HAKİKİ TARZAN’I KEŞFEDİN

Son yılların en iyi yayınevlerinden biri Fihrist Kitap, müthiş kitaplar basıyor. Edgar Rice Burroughs’tan altı kitaplık ‘Tarzan’ dizisiniyse, mutlaka edinin. Benim kuşağım önce Doğan Kardeş dergisinden çizgi roman Tarzan serüvenlerini okumuş, peşinden de Hollywood’un Edgar Rice Burroughs’tan uyarladığı ‘Tarzan Maymun Adam’, ‘Tarzan ve Karısı”, ‘Tarzan ve Oğlu’ ve ‘Tarzan New York’ta’ filmlerini tek kanal siyah beyaz televizyonlardan izlemiştik, Milliyet Yayınları’nın ‘Çocuk Kitapları’ dizisinden kısalta kısalta mahvettiği ‘Tarzan, Maymun Adam’ı da unutmayalım.
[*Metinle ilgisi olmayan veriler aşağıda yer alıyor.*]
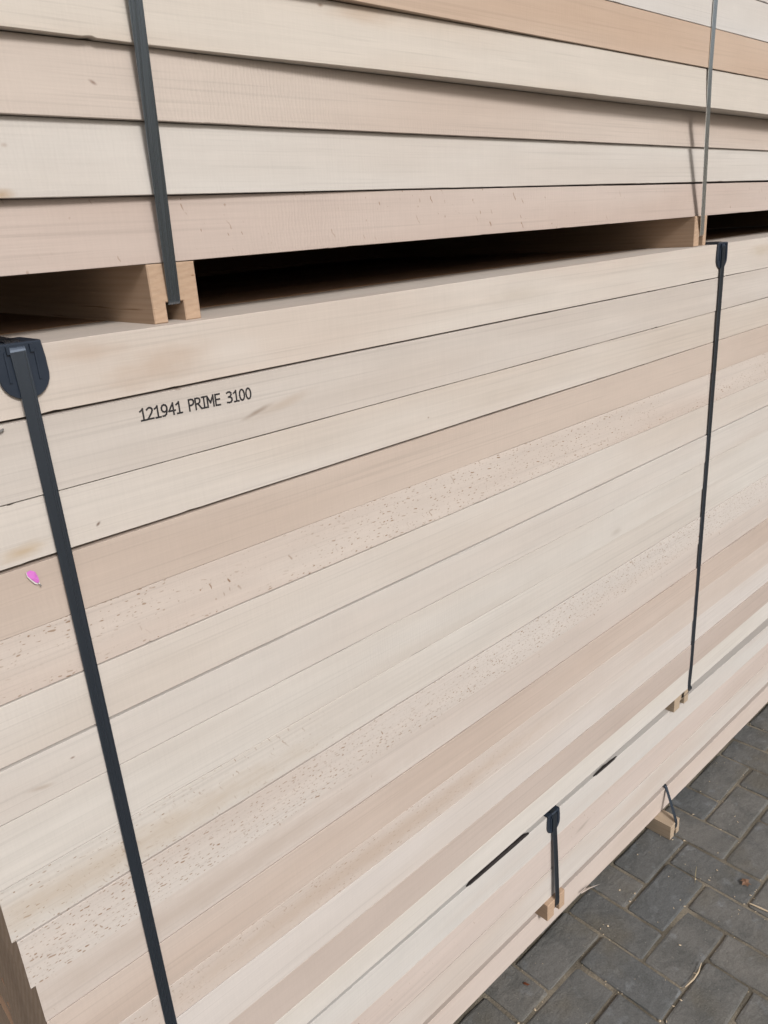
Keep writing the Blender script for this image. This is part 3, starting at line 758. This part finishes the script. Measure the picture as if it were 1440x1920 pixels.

Fihrist Kitap şimdi ‘Maymunların Tarzan’ı’, ‘Tarzan’ın Dönüşü’, ‘Tarzan’ın Canavarları’, ‘Tarzan’ın Oğlu’, ‘Tarzan ve Opar’ın Mücevherleri’ ve ‘Tarzan’ın Orman Öyküleri’ ciltleriyle büyük bir iş yapıyor. İlk iki serüveni Eray Karakoç, diğerleriniyse Sena Hafize Erkan çevirmiş. Çevirmenleri de Fihrist Kitap’ı da bu tercih için alkışlıyorum, çünkü hakiki Tarzan’ı Edgar Rice Burroughs’tan keşfedeceksiniz...

Yorum Yap
UYARI: Hakaret, küfür, rencide edici cümleler veya imalar, inançlara saldırı içeren, imla kuralları ile yazılmamış, Türkçe karakter kullanılmayan ve büyük harflerle yazılmış yorumlar onaylanmamaktadır. (!) işaretine tıklayarak yorumla ilgili şikayetinizi editöre bildirebilirsiniz.
Yorumlar (6)
Yükleniyor ...
Yükleme hatalı.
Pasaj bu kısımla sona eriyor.